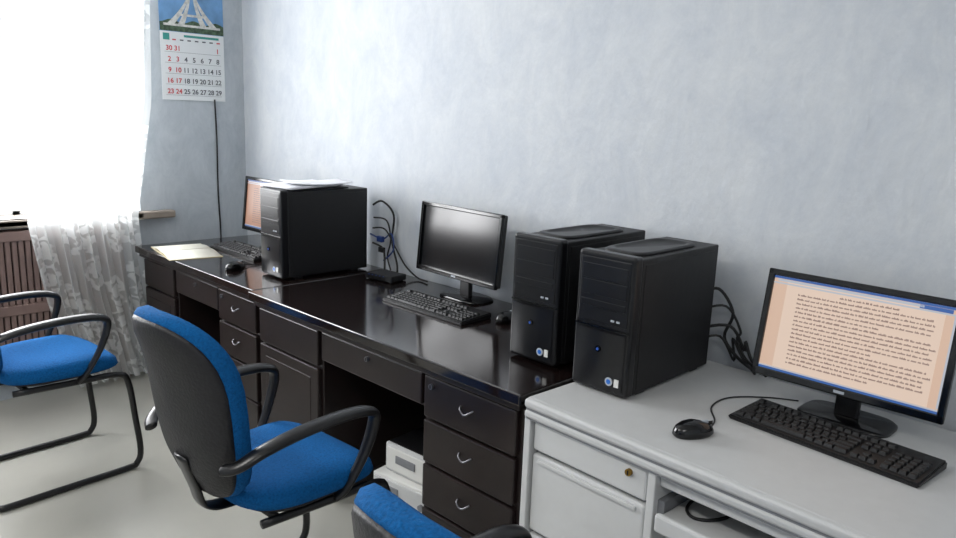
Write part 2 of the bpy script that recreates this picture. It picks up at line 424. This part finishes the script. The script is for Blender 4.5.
M_sb = mat('doc_page', (226, 202, 184), .3, emis=.92, screen=True); M_sbg = mat('doc_background', (216, 184, 162), .3, emis=.92, screen=True)
M_txt = mat('doc_text', (140, 112, 104), .4, emis=.8, screen=True); M_bar = mat('toolbar', (185, 190, 200), .3, emis=.9, screen=True); M_tb = mat('taskbar', (50, 95, 165), .3, emis=.9, screen=True)
M_sb2 = mat('doc_page_dim', (190, 140, 114), .3, emis=.8, screen=True)
def monitor(x, y, rz, w, h, zb, tilt, mode, name='computer_monitor'):
    b = B(name)
    b.pad(.115, .074, [(0, 0), (1, 0), (1, .006), (.93, .012), (0, .014)], M_gloss, n=4, R=Matrix.Translation((0, .052, 0)))
    b.box((0, .050, .075), (.06, .022, .13), M_blk, .006)
    b.M = Matrix.Translation((0, 0, zb+h/2)) @ Matrix.Rotation(-tilt, 4, 'X')
    b.box((0, .040, -.02), (.16, .03, .14), M_blk, .008)
    b.box((0, .012, 0), (w-.006, .026, h-.006), M_blk, .006)
    b.box((0, .025, 0), (w*.8, .022, h*.75), M_blk, .010)
    bz = .016
    b.box((0, -.004, h/2-bz/2), (w, .016, bz), M_gloss, .003); b.box((0, -.004, -h/2+bz/2+.002), (w, .016, bz+.004), M_gloss, .003)
    b.box((-w/2+bz/2, -.004, 0), (bz, .016, h), M_gloss, .003); b.box((w/2-bz/2, -.004, 0), (bz, .016, h), M_gloss, .003)
    b.box((0, -.0125, -h/2+.010), (.026, .001, .007), M_silver)
    sw, sh = w-2*bz, h-2*bz-.003
    if mode == 'off':
        b.box((0, -.0015, 0), (sw, .003, sh), M_scr)
    else:
        pg = M_sb if mode == 'doc' else M_sb2
        b.box((0, -.0015, 0), (sw, .003, sh), M_sbg if mode == 'doc' else M_sb2)
        b.box((.006, -.0034, -.0), (sw*.86, .001, sh*.90), pg)
        b.box((0, -.0036, sh/2-.003), (sw, .001, .006), M_tb); b.box((-.03, -.0042, sh/2-.010), (sw-.08, .001, .006), M_bar)
        b.box((sw/2-.045, -.0042, sh/2-.011), (.07, .001, .009), M_tb)
        b.box((0, -.0036, sh/2-.018), (sw, .001, .004), M_bar)
        b.box((0, -.0036, -sh/2+.004), (sw, .001, .008), M_tb); b.box((0, -.0042, -sh/2+.010), (sw, .001, .003), M_bar)
        b.box((sw/2-.003, -.0036, 0), (.005, .001, sh*.88), M_bar)
        rows = 18
        for r in range(rows):
            z = sh/2-.030-r*(sh-.050)/rows
            xx = -sw*.34 if r else -sw*.1; end = (sw*.40 if r % 6 != 5 else sw*.12) if r else sw*.2
            while xx < end:
                nl = random.randint(2, 8)
                for q in range(nl):
                    hh = random.choice((.0034, .0034, .0050))
                    b.box((xx+.001, -.0042, z+(hh-.0034)/2), (.0018, .0006, hh), M_txt); xx += .0024
                xx += .0028
    b.M = Matrix()
    return b.done((x, y, .75), rz)
monitor(-.585, 1.95, math.radians(-1), .465, .289, .083, math.radians(9), 'doc')
monitor(-2.125, 2.06, math.radians(-3), .49, .29, .09, math.radians(5), 'off')
monitor(-3.47, 1.985, math.radians(2), .46, .285, .09, math.radians(6), 'dim')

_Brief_
Copy each line above precisely, dropping the pictures.

_Complete answer_
Write part 2 of the bpy script that recreates this picture. It picks up at line 424. This part finishes the script. The script is for Blender 4.5.
M_sb = mat('doc_page', (226, 202, 184), .3, emis=.92, screen=True); M_sbg = mat('doc_background', (216, 184, 162), .3, emis=.92, screen=True)
M_txt = mat('doc_text', (140, 112, 104), .4, emis=.8, screen=True); M_bar = mat('toolbar', (185, 190, 200), .3, emis=.9, screen=True); M_tb = mat('taskbar', (50, 95, 165), .3, emis=.9, screen=True)
M_sb2 = mat('doc_page_dim', (190, 140, 114), .3, emis=.8, screen=True)
def monitor(x, y, rz, w, h, zb, tilt, mode, name='computer_monitor'):
    b = B(name)
    b.pad(.115, .074, [(0, 0), (1, 0), (1, .006), (.93, .012), (0, .014)], M_gloss, n=4, R=Matrix.Translation((0, .052, 0)))
    b.box((0, .050, .075), (.06, .022, .13), M_blk, .006)
    b.M = Matrix.Translation((0, 0, zb+h/2)) @ Matrix.Rotation(-tilt, 4, 'X')
    b.box((0, .040, -.02), (.16, .03, .14), M_blk, .008)
    b.box((0, .012, 0), (w-.006, .026, h-.006), M_blk, .006)
    b.box((0, .025, 0), (w*.8, .022, h*.75), M_blk, .010)
    bz = .016
    b.box((0, -.004, h/2-bz/2), (w, .016, bz), M_gloss, .003); b.box((0, -.004, -h/2+bz/2+.002), (w, .016, bz+.004), M_gloss, .003)
    b.box((-w/2+bz/2, -.004, 0), (bz, .016, h), M_gloss, .003); b.box((w/2-bz/2, -.004, 0), (bz, .016, h), M_gloss, .003)
    b.box((0, -.0125, -h/2+.010), (.026, .001, .007), M_silver)
    sw, sh = w-2*bz, h-2*bz-.003
    if mode == 'off':
        b.box((0, -.0015, 0), (sw, .003, sh), M_scr)
    else:
        pg = M_sb if mode == 'doc' else M_sb2
        b.box((0, -.0015, 0), (sw, .003, sh), M_sbg if mode == 'doc' else M_sb2)
        b.box((.006, -.0034, -.0), (sw*.86, .001, sh*.90), pg)
        b.box((0, -.0036, sh/2-.003), (sw, .001, .006), M_tb); b.box((-.03, -.0042, sh/2-.010), (sw-.08, .001, .006), M_bar)
        b.box((sw/2-.045, -.0042, sh/2-.011), (.07, .001, .009), M_tb)
        b.box((0, -.0036, sh/2-.018), (sw, .001, .004), M_bar)
        b.box((0, -.0036, -sh/2+.004), (sw, .001, .008), M_tb); b.box((0, -.0042, -sh/2+.010), (sw, .001, .003), M_bar)
        b.box((sw/2-.003, -.0036, 0), (.005, .001, sh*.88), M_bar)
        rows = 18
        for r in range(rows):
            z = sh/2-.030-r*(sh-.050)/rows
            xx = -sw*.34 if r else -sw*.1; end = (sw*.40 if r % 6 != 5 else sw*.12) if r else sw*.2
            while xx < end:
                nl = random.randint(2, 8)
                for q in range(nl):
                    hh = random.choice((.0034, .0034, .0050))
                    b.box((xx+.001, -.0042, z+(hh-.0034)/2), (.0018, .0006, hh), M_txt); xx += .0024
                xx += .0028
    b.M = Matrix()
    return b.done((x, y, .75), rz)
monitor(-.585, 1.95, math.radians(-1), .465, .289, .083, math.radians(9), 'doc')
monitor(-2.125, 2.06, math.radians(-3), .49, .29, .09, math.radians(5), 'off')
monitor(-3.47, 1.985, math.radians(2), .46, .285, .09, math.radians(6), 'dim')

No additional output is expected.